COPENHAGEN (Reuters) - Denmark’s government is proposing amending legislation to allow it to ban pipeline projects on the grounds of foreign and security policy due to concerns raised by Russian efforts to build a disputed gas pipeline through Danish waters.

The small Nordic country has been caught in a geopolitical conflict as Russian state gas exporter Gazprom and its partners behind the Nord Stream 2 pipeline seek permission to pump more gas to Europe via the Baltic Sea to Germany.

“We want to have the possibility to say yes or no from a perspective of security and foreign policy,” the minister of energy and climate, Lars Christian Lilleholt, told Reuters, adding that it was currently only possible to veto such projects on the grounds of environmental concerns.

The EU is divided between eastern European and Baltic Sea countries that see a new pipeline carrying Russian gas across the Baltic making the EU a hostage to Moscow - and those in northern Europe, most especially the main beneficiary Germany, for whom the economic benefits take priority.

Denmark and Sweden earlier this year requested that the European Commission intervene in Nord Stream 2 before the two states agree on permits for the pipeline to pass through their waters.
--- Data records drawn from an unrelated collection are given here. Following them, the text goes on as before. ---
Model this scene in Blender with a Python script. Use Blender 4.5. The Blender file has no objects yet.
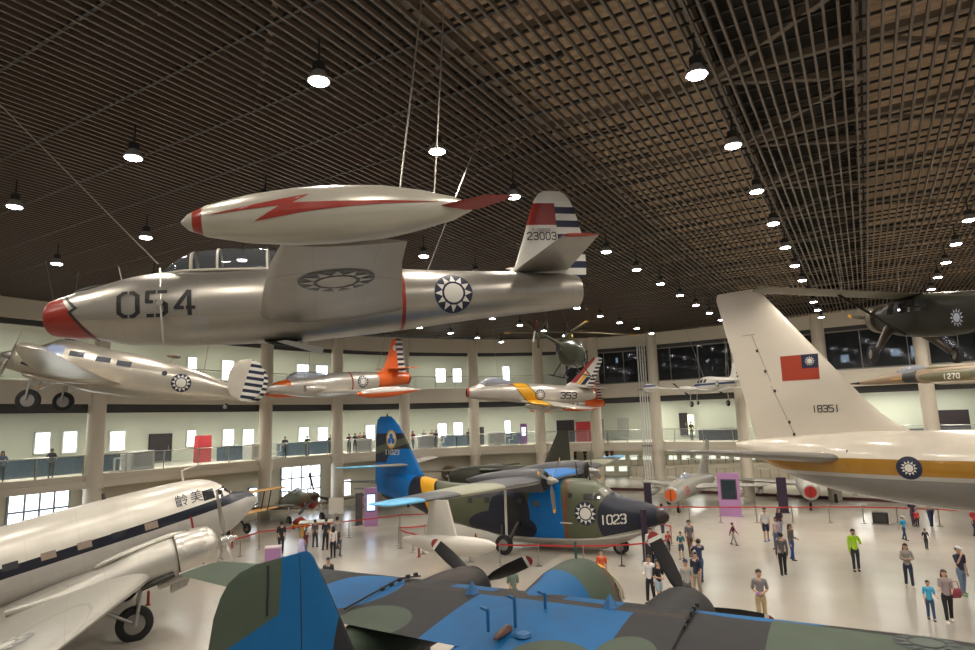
import bpy, bmesh, math, random
from math import sin, cos, pi, radians as RAD, hypot, atan2, sqrt
from mathutils import Vector, Matrix, Euler
from mathutils.bvhtree import BVHTree
random.seed(7)
S = bpy.context.scene
COL = S.collection
# ------------------------------------------------------------ camera, world, exposure
F_PX, PITCH, ROLL, CAM_H = 627.3, .14734, -.030574, 6.8
CX, CY = 487.5, 325.0
CAMP = Vector((0, 0, CAM_H))
_fw = Vector((0, cos(PITCH), sin(PITCH))); _r = Vector((1, 0, 0)); _u = _r.cross(_fw)
C_R = cos(ROLL)*_r + sin(ROLL)*_u; C_U = -sin(ROLL)*_r + cos(ROLL)*_u
cam = bpy.data.objects.new('camera', bpy.data.cameras.new('camera')); COL.objects.link(cam)
cam.data.sensor_width = 36; cam.data.lens = F_PX*36/975; cam.data.clip_end = 300; cam.data.clip_start = .1
M = Matrix.Identity(4)
for i in range(3): M[i][0] = C_R[i]; M[i][1] = C_U[i]; M[i][2] = -_fw[i]; M[i][3] = CAMP[i]
cam.matrix_world = M
S.camera = cam
W = bpy.data.worlds.new('world'); S.world = W; W.use_nodes = True
W.node_tree.nodes['Background'].inputs[0].default_value = (1, .93, .82, 1)
W.node_tree.nodes['Background'].inputs[1].default_value = .32
S.view_settings.view_transform = 'Standard'; S.view_settings.look = 'None'
S.view_settings.gamma = 1; S.view_settings.use_curve_mapping = False
S.view_settings.exposure = 0.2
LAMP_W = 520.0
LAMP_COL = (1, .915, .79)
LENS_E = 40.0
WIN_E = 3.5
TUBE_W = 90.0
# ------------------------------------------------------------ layout helpers
def ray(px, py): return _fw*F_PX + C_R*(px-CX) - C_U*(py-CY)
def onz(px, py, z=0.):
    d = ray(px, py); return CAMP + d*((z-CAM_H)/d.z)
def onY(px, py, Y):
    d = ray(px, py); return CAMP + d*(Y/d.y)
HY = RAD(30.72)                                   # the hall's long axis, clockwise from +Y
def wp(u, v, z=0.): return Vector((u*sin(HY)+v*cos(HY), u*cos(HY)-v*sin(HY), z))
FRONT = [(a*1.21, b*1.21) for a, b in [(-12,-32),(0,-31.8),(12,-31.7),(18,-31.75),(24,-31.9),(28,-31.7),(31,-31.1),(34,-30),(37,-28.3),(39.6,-26.5),(42,-24.3),(43.8,-22),(45,-19.8),(45.8,-17),(46,-14),(45.6,-8),(44.5,0),(43.5,12),(43,25)]]
def offpoly(o):
    out = []
    n = len(FRONT)
    for i, p in enumerate(FRONT):
        a = FRONT[max(i-1, 0)]; b = FRONT[min(i+1, n-1)]
        dx, dy = b[0]-a[0], b[1]-a[1]; l = hypot(dx, dy)
        out.append(wp(p[0]+dy/l*o, p[1]-dx/l*o))
    return out
def wallhit(px, py, o=0.):
    """point where the sight line through a pixel meets the hall wall line set back by o, and the wall's direction there"""
    d = ray(px, py); P = offpoly(o); best = None
    for a, b in zip(P, P[1:]):
        e = b-a; det = d.x*(-e.y)+e.x*d.y
        if abs(det) < 1e-9: continue
        t = (a.x*(-e.y)+e.x*a.y)/det; s = (d.x*a.y-d.y*a.x)/det
        if t > 0 and -1e-6 <= s <= 1+1e-6 and (best is None or t < best[0]): best = (t, e.normalized())
    return CAMP+d*best[0], best[1]
# ------------------------------------------------------------ materials
MATS = {}
def mat(name, col, rough=.5, metal=0., noise=0., nscale=3., spec=.5, emit=None, estr=0., alpha=None, coat=0., bump=0.):
    if name in MATS: return MATS[name]
    m = bpy.data.materials.new(name); m.use_nodes = True; MATS[name] = m
    N = m.node_tree.nodes; L = m.node_tree.links; b = N['Principled BSDF']
    b.inputs['Base Color'].default_value = (*col, 1); b.inputs['Roughness'].default_value = rough
    b.inputs['Metallic'].default_value = metal; b.inputs['Specular IOR Level'].default_value = spec
    b.inputs['Coat Weight'].default_value = coat; b.inputs['Coat Roughness'].default_value = .12
    if emit: b.inputs['Emission Color'].default_value = (*emit, 1); b.inputs['Emission Strength'].default_value = estr
    if alpha is not None: b.inputs['Alpha'].default_value = alpha
    if noise or bump:
        tc = N.new('ShaderNodeTexCoord'); nz = N.new('ShaderNodeTexNoise'); nz.inputs['Scale'].default_value = nscale; nz.inputs['Detail'].default_value = 4
        L.new(tc.outputs['Object'], nz.inputs['Vector'])
        if noise:
            mx = N.new('ShaderNodeMix'); mx.data_type = 'RGBA'; mx.inputs[6].default_value = (*[c*(1-noise) for c in col], 1); mx.inputs[7].default_value = (*[min(1, c*(1+noise)) for c in col], 1)
            L.new(nz.outputs['Fac'], mx.inputs[0]); L.new(mx.outputs[2], b.inputs['Base Color'])
        if bump:
            bp = N.new('ShaderNodeBump'); bp.inputs['Strength'].default_value = bump; L.new(nz.outputs['Fac'], bp.inputs['Height']); L.new(bp.outputs[0], b.inputs['Normal'])
    return m
def paint(name, base, regs, rough=.45, metal=0., spec=.5, panel=0., grime=.08, coat=0., metal_keep=True):
    """painted skin: base colour with hard-edged patches. regs: (colour, (region...)) later ones on top."""
    if name in MATS: return MATS[name]
    m = bpy.data.materials.new(name); m.use_nodes = True; MATS[name] = m
    N = m.node_tree.nodes; L = m.node_tree.links; b = N['Principled BSDF']
    b.inputs['Roughness'].default_value = rough; b.inputs['Specular IOR Level'].default_value = spec; b.inputs['Coat Weight'].default_value = coat
    tc = N.new('ShaderNodeTexCoord'); sp = N.new('ShaderNodeSeparateXYZ'); L.new(tc.outputs['Object'], sp.inputs[0])
    def math_(op, a, c=None):
        n = N.new('ShaderNodeMath'); n.operation = op
        for k, x in enumerate((a, c)):
            if x is None: continue
            if isinstance(x, (int, float)): n.inputs[k].default_value = x
            else: L.new(x, n.inputs[k])
        return n.outputs[0]
    def vm(op, a, c):
        n = N.new('ShaderNodeVectorMath'); n.operation = op
        L.new(a, n.inputs[0]); n.inputs[1].default_value = c
        return n
    def region(r):
        k = r[0]
        if k == 'box':
            out = None
            for ax in range(3):
                lim = r[1+ax]
                if lim is None: continue
                for v, op in ((lim[0], 'GREATER_THAN'), (lim[1], 'LESS_THAN')):
                    if v is None: continue
                    g = math_(op, sp.outputs[ax], v); out = g if out is None else math_('MULTIPLY', out, g)
            return out
        if k == 'ell':
            d = vm('SUBTRACT', tc.outputs['Object'], r[1]).outputs[0]; d = vm('DIVIDE', d, r[2]).outputs[0]
            n = N.new('ShaderNodeVectorMath'); n.operation = 'LENGTH'; L.new(d, n.inputs[0])
            return math_('LESS_THAN', n.outputs['Value'], 1.)
        if k == 'half': return math_('GREATER_THAN', vm('DOT_PRODUCT', tc.outputs['Object'], r[1]).outputs['Value'], r[2])
        if k == 'str':
            f = math_('FRACT', math_('DIVIDE', math_('SUBTRACT', sp.outputs[r[1]], r[3]-100*r[2]), r[2])); return math_('LESS_THAN', f, .5)
        if k == 'and':
            o = region(r[1])
            for q in r[2:]: o = math_('MULTIPLY', o, region(q))
            return o
        if k == 'not': return math_('SUBTRACT', 1., region(r[1]))
    col = N.new('ShaderNodeRGB'); col.outputs[0].default_value = (*base, 1); cur = col.outputs[0]; mk = None
    for c, r in regs:
        f = region(r); mx = N.new('ShaderNodeMix'); mx.data_type = 'RGBA'; L.new(f, mx.inputs[0]); L.new(cur, mx.inputs[6]); mx.inputs[7].default_value = (*c, 1); cur = mx.outputs[2]
        if metal > 0:
            keep = math_('SUBTRACT', 1., f); mk = keep if mk is None else math_('MULTIPLY', mk, keep)
    if metal > 0:
        if mk is None: b.inputs['Metallic'].default_value = metal
        else: L.new(math_('MULTIPLY', mk, metal), b.inputs['Metallic'])
    nz = N.new('ShaderNodeTexNoise'); nz.inputs['Scale'].default_value = 1.7; nz.inputs['Detail'].default_value = 5; L.new(tc.outputs['Object'], nz.inputs['Vector'])
    mr = N.new('ShaderNodeMapRange'); mr.inputs[1].default_value = .3; mr.inputs[2].default_value = .7; mr.inputs[3].default_value = 1-grime; mr.inputs[4].default_value = 1+grime*.5
    L.new(nz.outputs['Fac'], mr.inputs[0]); val = mr.outputs[0]
    if panel:
        for ax, per in ((0, panel), (2, panel*.55)):
            f = math_('FRACT', math_('DIVIDE', math_('ADD', sp.outputs[ax], 50.), per)); g = math_('GREATER_THAN', f, .012/per)
            g = math_('ADD', math_('MULTIPLY', g, .18), .82); val = math_('MULTIPLY', val, g)
    sc = N.new('ShaderNodeVectorMath'); sc.operation = 'SCALE'; L.new(cur, sc.inputs[0]); L.new(val, sc.inputs['Scale']); L.new(sc.outputs[0], b.inputs['Base Color'])
    rr = N.new('ShaderNodeMapRange'); rr.inputs[3].default_value = rough*.85; rr.inputs[4].default_value = rough*1.15; L.new(nz.outputs['Fac'], rr.inputs[0]); L.new(rr.outputs[0], b.inputs['Roughness'])
    return m
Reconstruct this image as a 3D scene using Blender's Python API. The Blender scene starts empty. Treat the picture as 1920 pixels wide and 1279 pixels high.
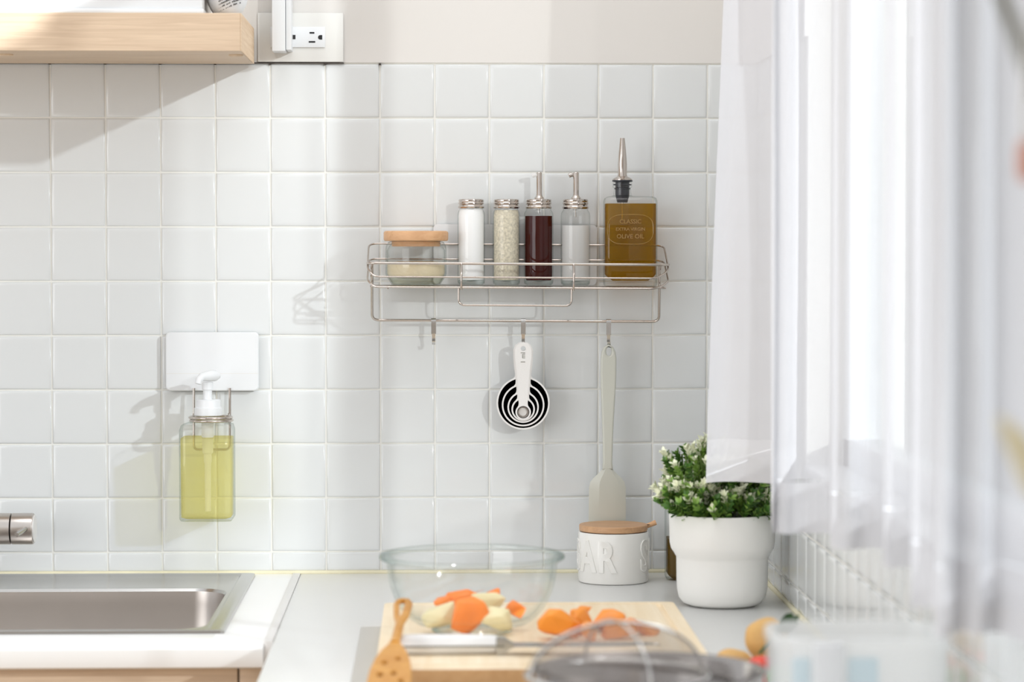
import bpy, bmesh, math, random
from mathutils import Vector, Matrix, noise
PI = math.pi
R = math.radians
random.seed(7)
col = bpy.context.scene.collection
scene = bpy.context.scene

# ------------------------------------------------------------------ camera, world, sun, exposure
FPX, DIST, EYE = 4950.0, 3.72, 0.463          # focal length in px (1920 wide), distance of back wall, eye height over worktop
YAW, PITCH = math.atan(145 / FPX), math.atan(179.5 / FPX)
cam_d = bpy.data.cameras.new('camera')
cam = bpy.data.objects.new('camera', cam_d)
col.objects.link(cam)
cam.location = (0, -DIST, EYE)
cam.rotation_euler = (PI / 2 - PITCH, 0, -YAW)
cam_d.sensor_width = 36
cam_d.lens = FPX / 1920 * 36
cam_d.clip_start = 0.05
cam_d.dof.use_dof = True
cam_d.dof.focus_distance = DIST - 0.05
cam_d.dof.aperture_fstop = 4.2
scene.camera = cam

world = bpy.data.worlds.new('world')
scene.world = world
world.use_nodes = True
wn = world.node_tree
wn.nodes['Background'].inputs['Color'].default_value = (0.985, 1.0, 1.015, 1)
wn.nodes['Background'].inputs['Strength'].default_value = 0.99

def sun_lamp(name, direction, energy, angle, color):
    d = bpy.data.lights.new(name, 'SUN')
    o = bpy.data.objects.new(name, d)
    col.objects.link(o)
    o.rotation_euler = Vector(direction).to_track_quat('-Z', 'Y').to_euler()
    o.location = Vector(direction) * -3
    d.energy, d.angle, d.color = energy, R(angle), color
    return o


# low daylight through the window in the right wall, and a second, more frontal beam through the same window
sun_lamp('sun', (-1.15, 1.0, -0.53), 7.4, 1.3, (0.94, 1.0, 1.05))
sun_lamp('window_light', (-0.46, 1.0, -0.21), 4.3, 1.2, (1.0, 1.0, 0.99))

lamp_d = bpy.data.lights.new('overhead_fill', 'AREA')  # added overhead fill to brighten the worktops, no lamp known there
lamp = bpy.data.objects.new('overhead_fill', lamp_d)
col.objects.link(lamp)
lamp.location = (0.0, -1.0, 2.3)
lamp.rotation_euler = (Vector((0.0, -0.95, 0.0)) - lamp.location).to_track_quat('-Z', 'Y').to_euler()
lamp_d.shape = 'RECTANGLE'
lamp_d.size, lamp_d.size_y = 1.4, 0.6
lamp_d.energy = 13.0

# added broad fill from the left front, not a known window
front_d = bpy.data.lights.new('left_front_fill', 'AREA')
front = bpy.data.objects.new('left_front_fill', front_d)
col.objects.link(front)
front.location = (-2.9, -3.6, 0.6)
front.rotation_euler = (Vector((0.0, 0.0, 0.3)) - front.location).to_track_quat('-Z', 'Y').to_euler()
front_d.shape = 'RECTANGLE'
front_d.size, front_d.size_y = 2.2, 1.8
front_d.energy = 34.0

scene.view_settings.view_transform = 'Standard'
scene.view_settings.look = 'None'
scene.view_settings.exposure = 0.05
scene.view_settings.gamma = 1.0
scene.view_settings.use_curve_mapping = False
scene.cycles.use_denoising = True
scene.cycles.max_bounces = 14
scene.cycles.transparent_max_bounces = 40
scene.cycles.sample_clamp_indirect = 6.0


def at(px, py, e):
    """world point seen at photo pixel (px, py) on the plane e metres in front of the back wall"""
    F = Vector((math.sin(YAW) * math.cos(PITCH), math.cos(YAW) * math.cos(PITCH), -math.sin(PITCH)))
    Rt = Vector((math.cos(YAW), -math.sin(YAW), 0))
    U = Rt.cross(F)
    d = F + Rt * ((px - 960) / FPX) + U * ((639.5 - py) / FPX)
    t = (DIST - e) / d.y
    p = Vector((0, -DIST, EYE)) + d * t
    return p


def X(px, e=0.0, py=640):
    return at(px, py, e).x


def Z(py, e=0.0, px=960):
    return at(px, py, e).z


# ------------------------------------------------------------------ materials
def newmat(name):
    m = bpy.data.materials.new(name)
    m.use_nodes = True
    nt = m.node_tree
    return m, nt, nt.nodes['Principled BSDF'], nt.nodes['Material Output']


def pmat(name, c, rough=0.5, metal=0.0, var=0.0, vscale=8.0, bump=0.0, bscale=60.0, coat=0.0, **kw):
    m, nt, b, out = newmat(name)
    b.inputs['Base Color'].default_value = (*c, 1)
    b.inputs['Roughness'].default_value = rough
    b.inputs['Metallic'].default_value = metal
    b.inputs['Coat Weight'].default_value = coat
    for k, v in kw.items():
        b.inputs[k].default_value = v
    tc = nt.nodes.new('ShaderNodeTexCoord')
    if var > 0:
        n = nt.nodes.new('ShaderNodeTexNoise')
        n.inputs['Scale'].default_value = vscale
        n.inputs['Detail'].default_value = 4
        nt.links.new(tc.outputs['Object'], n.inputs['Vector'])
        mx = nt.nodes.new('ShaderNodeMix')
        mx.data_type = 'RGBA'
        mx.inputs[6].default_value = (*[max(0, x * (1 - var)) for x in c], 1)
        mx.inputs[7].default_value = (*[min(1, x * (1 + var)) for x in c], 1)
        nt.links.new(n.outputs['Fac'], mx.inputs[0])
        nt.links.new(mx.outputs[2], b.inputs['Base Color'])
    if bump > 0:
        n2 = nt.nodes.new('ShaderNodeTexNoise')
        n2.inputs['Scale'].default_value = bscale
        nt.links.new(tc.outputs['Object'], n2.inputs['Vector'])
        bp = nt.nodes.new('ShaderNodeBump')
        bp.inputs['Strength'].default_value = bump
        bp.inputs['Distance'].default_value = 0.001
        nt.links.new(n2.outputs['Fac'], bp.inputs['Height'])
        nt.links.new(bp.outputs['Normal'], b.inputs['Normal'])
    return m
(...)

EU diplomats said there was little scope for either nation to block the plan.

The current regulatory framework does not allow Denmark to say “no” to the construction of transit pipelines in territorial waters on the basis of foreign policy considerations, the ministry said in a statement.

Lilleholt said the go-ahead for the pipeline was not a matter for Denmark alone.

“It is a question of establishing a very important pipeline from Russia to Europe, this is not only a question for Denmark,” he said.

EU sources have said the Commission, sensing that there may ultimately be no legal basis to block approval of Nord Stream 2, is delaying it as long as possible.

But last week, the EU said it was seeking a mandate from members to negotiate with Russia. Lilleholt said he saw this as “very, very positive”.

Nord Stream 2 earlier this week officially delivered its application to Danish authorities which now has to decide on permits for it to pass through Danish waters. This assessment will be made on the basis of existing rules, the ministry said.

The Nord Stream 2 project has previously said it does not see it as a task for the European Commission “to make a political judgment on whether investments are needed by the market or not”.

Denmark’s right-wing minority government would now negotiate with other parties to win support for the proposal.